Cinema apesar da imagem problematiza as telas, justamente as telas, tão presentes e afirmativas de seu formato mais hegemônico. Mas não se trata de lamentar a tela, muito menos a imagem. É o cinema sim, ou os fragmentos de sua constante expansão, flertando com outras possibilidades, esbarrando na vida. É a constatação de que não são mais apenas nas salas escuras, ocupadas por um público que compartilha cumplicidades tácitas, que o cinema acontece.
Há uma sugestão nas entrelinhas, de que libertar a imagem de suas molduras, a faz circular para além das convenções. Mas seria uma suposição simplista. O que aqui se reflete no ler e no imaginar (no fechar dos olhos, talvez) é um alargamento de linguagens, um diálogo geopolítico, a expansão de uma rede, em perspectivas que apontam não apenas para o visual, mas também para o textual, o interativo, o participativo, o sensorial, o portátil, o tempo real, o continuum das imagens.

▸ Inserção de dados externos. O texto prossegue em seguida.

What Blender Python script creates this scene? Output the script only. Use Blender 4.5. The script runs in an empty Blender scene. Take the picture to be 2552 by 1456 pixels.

Se um dos estigmas do cinema são suas crises anunciadas, há outras perspectivas latentes: num cinema como evento, no imbricamento entre processos (técnicos, logísticos, sensíveis), na engenharia de dispositivos, na reinvenção da gestualidade, em uma experiência cotidiana através das imagens — inclusive nas viagens promíscuas que o digital engendra —, que podem permitir ao espectador alguma experiência incomum em nosso momento contemporâneo. E se a disputa pelos modos de ver o mundo é um dos embates sensíveis da atualidade, a iniciativa (este livro e os acontecimentos que o gestaram) nos convence da importância de adensar debates e explicitar articulações, reconhecendo diferentes entendimentos sobre a tela e uma diversidade de expressões para além dela. As muitas ameaças ao cinema parecem fazê-lo cada vez mais onipresente, potente e múltiplo.